The scope of this project was originally to produce cold-tolerant, tasty, and hardy collards, and if you’d like to be a part of it, you can buy Ultracross Collard Seeds from Southern Exposure Seed Exchange to support it, or become part of the experiment with the Utopian Seed Project itself.
“Ozark Hat” Peppers
My first year on the homestead, my sister gave me a few ripe, red Mad Hatter peppers from her garden. This hybrid pepper was sweet and slightly spicy, and being the irrepressible seed saver I’ve become, I couldn’t help but set aside the seeds for my own planting.
The next summer, in went the saved seeds, and up came two distinctly different peppers. Some of them resulted in tiny, super-spicy and wild-looking peppers that resembled their undomesticated counterparts in South America. Others, however, made peppers that looked similar to the Mad Hatter my sister had brought, yet displayed a range of 3 to 5 lobes. Most interesting of all, these new peppers were completely sweet and fruity — not a trace of heat.

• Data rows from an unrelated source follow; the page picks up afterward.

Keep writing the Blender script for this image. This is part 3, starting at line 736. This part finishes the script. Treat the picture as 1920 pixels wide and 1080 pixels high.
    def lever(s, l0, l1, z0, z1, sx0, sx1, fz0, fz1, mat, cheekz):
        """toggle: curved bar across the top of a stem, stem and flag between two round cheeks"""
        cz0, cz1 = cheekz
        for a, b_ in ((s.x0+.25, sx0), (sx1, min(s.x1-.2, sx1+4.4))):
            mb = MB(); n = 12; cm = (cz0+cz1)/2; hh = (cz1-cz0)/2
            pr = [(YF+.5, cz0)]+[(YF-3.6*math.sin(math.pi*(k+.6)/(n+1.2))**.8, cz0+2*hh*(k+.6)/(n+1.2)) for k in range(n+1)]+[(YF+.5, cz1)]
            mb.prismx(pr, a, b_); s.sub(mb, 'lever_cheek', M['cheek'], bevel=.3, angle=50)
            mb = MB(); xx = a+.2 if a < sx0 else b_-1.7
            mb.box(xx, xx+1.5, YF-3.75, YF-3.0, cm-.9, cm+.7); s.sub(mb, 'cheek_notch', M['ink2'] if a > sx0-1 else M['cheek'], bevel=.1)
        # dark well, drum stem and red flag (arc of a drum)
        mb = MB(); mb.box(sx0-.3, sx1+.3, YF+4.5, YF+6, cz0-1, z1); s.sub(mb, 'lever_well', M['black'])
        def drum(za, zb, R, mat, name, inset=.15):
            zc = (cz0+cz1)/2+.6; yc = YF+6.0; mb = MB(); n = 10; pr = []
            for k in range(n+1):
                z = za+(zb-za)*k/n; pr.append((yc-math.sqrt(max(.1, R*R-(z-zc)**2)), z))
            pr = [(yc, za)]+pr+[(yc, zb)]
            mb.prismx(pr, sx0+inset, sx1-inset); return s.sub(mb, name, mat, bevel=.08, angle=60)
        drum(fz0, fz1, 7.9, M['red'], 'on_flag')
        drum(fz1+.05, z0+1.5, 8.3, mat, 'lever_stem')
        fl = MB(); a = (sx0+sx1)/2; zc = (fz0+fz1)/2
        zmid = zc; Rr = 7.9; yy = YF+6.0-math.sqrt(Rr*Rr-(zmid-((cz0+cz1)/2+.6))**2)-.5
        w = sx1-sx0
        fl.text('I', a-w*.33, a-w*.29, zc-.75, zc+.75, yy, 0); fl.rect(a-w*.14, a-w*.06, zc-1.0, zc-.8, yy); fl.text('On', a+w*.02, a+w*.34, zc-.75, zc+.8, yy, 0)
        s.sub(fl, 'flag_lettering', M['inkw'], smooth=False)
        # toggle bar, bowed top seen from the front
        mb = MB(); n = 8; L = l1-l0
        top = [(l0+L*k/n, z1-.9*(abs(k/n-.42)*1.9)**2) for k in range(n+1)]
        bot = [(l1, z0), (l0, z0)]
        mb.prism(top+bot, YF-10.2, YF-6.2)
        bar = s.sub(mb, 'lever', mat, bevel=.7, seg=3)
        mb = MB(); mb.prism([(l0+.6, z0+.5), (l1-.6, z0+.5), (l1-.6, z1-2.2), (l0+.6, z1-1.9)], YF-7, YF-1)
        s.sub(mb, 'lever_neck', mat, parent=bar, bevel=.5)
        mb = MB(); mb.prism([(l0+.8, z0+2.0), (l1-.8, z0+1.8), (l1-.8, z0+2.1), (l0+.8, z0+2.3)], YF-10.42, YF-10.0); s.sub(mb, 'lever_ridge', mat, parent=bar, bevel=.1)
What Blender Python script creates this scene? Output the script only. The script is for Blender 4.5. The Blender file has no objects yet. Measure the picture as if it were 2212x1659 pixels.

I’ve since planted successively saved seeds from those sweet peppers, and am now in my fifth year. These seeds have been the easiest germinating and most drought-tolerant peppers I’ve ever grown, never even wilting during our awful drought in 2022. We call them our “Ozark Hat” peppers, and I plan to keep planting and refining them to make my own heirloom seeds to share.
I relate that personal story not as a self-indulgence, but as an encouragement to other gardeners and seed-savers to start writing their own seed stories. The collection of heirloom plants isn’t set in stone, not by a long shot. Instead, new stories, both ancient and still being written, are discovered every year.
If you want a book about developing your own seed strains, I recommend Carol Deppe’s Breed Your Own Vegetable Varieties. It’s sure to inspire.